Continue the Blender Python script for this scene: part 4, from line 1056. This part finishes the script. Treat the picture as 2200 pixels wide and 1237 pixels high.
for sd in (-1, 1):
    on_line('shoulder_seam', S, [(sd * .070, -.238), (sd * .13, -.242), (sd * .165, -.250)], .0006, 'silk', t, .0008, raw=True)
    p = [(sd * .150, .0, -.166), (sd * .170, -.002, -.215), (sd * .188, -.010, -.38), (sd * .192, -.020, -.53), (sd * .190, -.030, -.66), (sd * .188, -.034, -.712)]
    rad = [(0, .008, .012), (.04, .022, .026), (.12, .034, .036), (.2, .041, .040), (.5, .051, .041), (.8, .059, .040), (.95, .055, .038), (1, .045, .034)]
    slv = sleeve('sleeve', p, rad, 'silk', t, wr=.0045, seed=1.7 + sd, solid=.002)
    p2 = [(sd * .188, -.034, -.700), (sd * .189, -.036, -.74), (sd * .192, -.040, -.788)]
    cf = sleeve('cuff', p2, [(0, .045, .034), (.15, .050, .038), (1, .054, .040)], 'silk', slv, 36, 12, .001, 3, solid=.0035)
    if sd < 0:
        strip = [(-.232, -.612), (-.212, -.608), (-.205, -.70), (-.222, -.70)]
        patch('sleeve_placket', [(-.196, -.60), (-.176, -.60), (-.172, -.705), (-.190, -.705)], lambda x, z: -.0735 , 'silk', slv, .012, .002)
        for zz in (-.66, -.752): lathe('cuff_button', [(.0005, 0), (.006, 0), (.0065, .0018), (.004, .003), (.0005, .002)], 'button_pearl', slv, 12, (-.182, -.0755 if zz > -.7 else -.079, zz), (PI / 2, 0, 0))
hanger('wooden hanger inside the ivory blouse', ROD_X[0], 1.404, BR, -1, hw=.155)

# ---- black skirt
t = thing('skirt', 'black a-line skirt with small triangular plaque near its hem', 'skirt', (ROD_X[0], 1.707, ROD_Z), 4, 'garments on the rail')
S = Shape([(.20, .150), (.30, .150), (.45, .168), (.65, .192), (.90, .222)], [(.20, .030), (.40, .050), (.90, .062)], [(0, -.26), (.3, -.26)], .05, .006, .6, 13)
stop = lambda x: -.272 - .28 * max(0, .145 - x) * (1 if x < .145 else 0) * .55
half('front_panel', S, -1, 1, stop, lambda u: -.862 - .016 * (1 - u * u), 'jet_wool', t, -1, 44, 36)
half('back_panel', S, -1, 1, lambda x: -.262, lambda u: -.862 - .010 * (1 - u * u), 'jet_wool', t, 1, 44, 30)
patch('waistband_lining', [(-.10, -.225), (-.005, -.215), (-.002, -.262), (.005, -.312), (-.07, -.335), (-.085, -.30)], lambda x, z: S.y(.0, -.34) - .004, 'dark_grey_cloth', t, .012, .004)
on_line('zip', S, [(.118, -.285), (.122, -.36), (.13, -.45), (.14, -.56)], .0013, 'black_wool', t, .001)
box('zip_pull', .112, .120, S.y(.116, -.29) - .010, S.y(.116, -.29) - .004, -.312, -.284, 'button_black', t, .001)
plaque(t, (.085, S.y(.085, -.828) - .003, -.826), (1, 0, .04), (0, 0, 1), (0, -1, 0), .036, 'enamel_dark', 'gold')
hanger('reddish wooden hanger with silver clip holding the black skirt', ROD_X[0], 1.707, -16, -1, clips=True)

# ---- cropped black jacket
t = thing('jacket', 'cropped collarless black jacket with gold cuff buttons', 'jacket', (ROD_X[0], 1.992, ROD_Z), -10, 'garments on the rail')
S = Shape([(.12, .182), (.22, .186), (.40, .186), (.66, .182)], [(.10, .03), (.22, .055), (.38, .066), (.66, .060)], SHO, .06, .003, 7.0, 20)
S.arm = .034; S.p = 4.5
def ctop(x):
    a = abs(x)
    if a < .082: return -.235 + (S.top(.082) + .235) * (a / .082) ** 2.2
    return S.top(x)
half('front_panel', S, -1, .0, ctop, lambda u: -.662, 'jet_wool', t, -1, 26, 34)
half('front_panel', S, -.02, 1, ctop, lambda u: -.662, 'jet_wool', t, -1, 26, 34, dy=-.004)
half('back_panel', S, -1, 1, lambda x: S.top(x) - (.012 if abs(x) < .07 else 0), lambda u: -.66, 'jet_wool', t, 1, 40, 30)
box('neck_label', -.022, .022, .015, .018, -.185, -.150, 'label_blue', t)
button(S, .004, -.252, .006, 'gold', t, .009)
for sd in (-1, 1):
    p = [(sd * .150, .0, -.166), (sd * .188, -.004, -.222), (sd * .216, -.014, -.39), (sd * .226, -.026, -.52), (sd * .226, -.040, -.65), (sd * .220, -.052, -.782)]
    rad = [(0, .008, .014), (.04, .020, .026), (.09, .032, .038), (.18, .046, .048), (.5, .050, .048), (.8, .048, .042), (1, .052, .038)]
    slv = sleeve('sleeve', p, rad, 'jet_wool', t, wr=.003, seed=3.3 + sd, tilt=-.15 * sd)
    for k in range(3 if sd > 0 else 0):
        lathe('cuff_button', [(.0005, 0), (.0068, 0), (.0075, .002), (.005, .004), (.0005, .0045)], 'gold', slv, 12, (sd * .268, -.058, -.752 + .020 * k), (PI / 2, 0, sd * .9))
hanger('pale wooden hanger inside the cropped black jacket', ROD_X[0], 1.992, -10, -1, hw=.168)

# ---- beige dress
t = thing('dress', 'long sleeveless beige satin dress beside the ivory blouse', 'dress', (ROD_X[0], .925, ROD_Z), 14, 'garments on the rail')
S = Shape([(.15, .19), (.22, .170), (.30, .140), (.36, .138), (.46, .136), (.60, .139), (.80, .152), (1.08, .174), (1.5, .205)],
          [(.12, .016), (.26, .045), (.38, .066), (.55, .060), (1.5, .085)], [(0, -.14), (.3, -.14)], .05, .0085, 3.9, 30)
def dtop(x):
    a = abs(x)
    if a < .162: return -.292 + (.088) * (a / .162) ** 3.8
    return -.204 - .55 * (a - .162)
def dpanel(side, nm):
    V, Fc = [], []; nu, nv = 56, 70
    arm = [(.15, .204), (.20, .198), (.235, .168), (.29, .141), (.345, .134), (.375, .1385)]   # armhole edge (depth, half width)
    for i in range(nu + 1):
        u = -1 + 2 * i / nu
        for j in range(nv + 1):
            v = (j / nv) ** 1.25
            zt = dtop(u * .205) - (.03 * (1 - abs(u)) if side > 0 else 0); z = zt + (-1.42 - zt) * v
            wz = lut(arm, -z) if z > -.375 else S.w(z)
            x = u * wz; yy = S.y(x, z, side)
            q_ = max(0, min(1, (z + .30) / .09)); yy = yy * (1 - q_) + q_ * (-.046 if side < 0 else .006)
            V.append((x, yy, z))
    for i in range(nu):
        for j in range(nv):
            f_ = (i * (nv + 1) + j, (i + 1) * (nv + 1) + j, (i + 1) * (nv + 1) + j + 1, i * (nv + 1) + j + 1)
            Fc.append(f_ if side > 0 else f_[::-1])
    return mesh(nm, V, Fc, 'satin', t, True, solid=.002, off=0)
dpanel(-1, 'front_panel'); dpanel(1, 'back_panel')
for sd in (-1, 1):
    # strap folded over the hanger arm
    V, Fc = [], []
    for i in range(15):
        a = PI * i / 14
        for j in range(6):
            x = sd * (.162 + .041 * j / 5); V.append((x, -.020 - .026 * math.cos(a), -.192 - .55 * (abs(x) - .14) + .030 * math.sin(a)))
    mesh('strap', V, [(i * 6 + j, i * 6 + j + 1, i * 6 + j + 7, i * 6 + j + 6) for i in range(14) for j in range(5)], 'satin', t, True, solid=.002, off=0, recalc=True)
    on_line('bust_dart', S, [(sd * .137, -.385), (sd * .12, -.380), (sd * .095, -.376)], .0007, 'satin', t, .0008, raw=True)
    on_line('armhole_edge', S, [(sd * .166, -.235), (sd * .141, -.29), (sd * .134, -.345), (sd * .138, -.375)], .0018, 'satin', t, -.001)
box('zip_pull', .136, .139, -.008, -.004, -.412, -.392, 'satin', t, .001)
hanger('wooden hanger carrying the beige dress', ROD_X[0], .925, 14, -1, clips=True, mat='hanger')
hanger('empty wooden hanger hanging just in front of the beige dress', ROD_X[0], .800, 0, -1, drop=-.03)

WHAT TO WORK ON: Word for word, quote the lines of the material from the first line through the line with "hanger('wooden hanger inside", both ends included.

PROBLEM SOLUTION:
Continue the Blender Python script for this scene: part 4, from line 1056. This part finishes the script. Treat the picture as 2200 pixels wide and 1237 pixels high.
for sd in (-1, 1):
    on_line('shoulder_seam', S, [(sd * .070, -.238), (sd * .13, -.242), (sd * .165, -.250)], .0006, 'silk', t, .0008, raw=True)
    p = [(sd * .150, .0, -.166), (sd * .170, -.002, -.215), (sd * .188, -.010, -.38), (sd * .192, -.020, -.53), (sd * .190, -.030, -.66), (sd * .188, -.034, -.712)]
    rad = [(0, .008, .012), (.04, .022, .026), (.12, .034, .036), (.2, .041, .040), (.5, .051, .041), (.8, .059, .040), (.95, .055, .038), (1, .045, .034)]
    slv = sleeve('sleeve', p, rad, 'silk', t, wr=.0045, seed=1.7 + sd, solid=.002)
    p2 = [(sd * .188, -.034, -.700), (sd * .189, -.036, -.74), (sd * .192, -.040, -.788)]
    cf = sleeve('cuff', p2, [(0, .045, .034), (.15, .050, .038), (1, .054, .040)], 'silk', slv, 36, 12, .001, 3, solid=.0035)
    if sd < 0:
        strip = [(-.232, -.612), (-.212, -.608), (-.205, -.70), (-.222, -.70)]
        patch('sleeve_placket', [(-.196, -.60), (-.176, -.60), (-.172, -.705), (-.190, -.705)], lambda x, z: -.0735 , 'silk', slv, .012, .002)
        for zz in (-.66, -.752): lathe('cuff_button', [(.0005, 0), (.006, 0), (.0065, .0018), (.004, .003), (.0005, .002)], 'button_pearl', slv, 12, (-.182, -.0755 if zz > -.7 else -.079, zz), (PI / 2, 0, 0))
hanger('wooden hanger inside the ivory blouse', ROD_X[0], 1.404, BR, -1, hw=.155)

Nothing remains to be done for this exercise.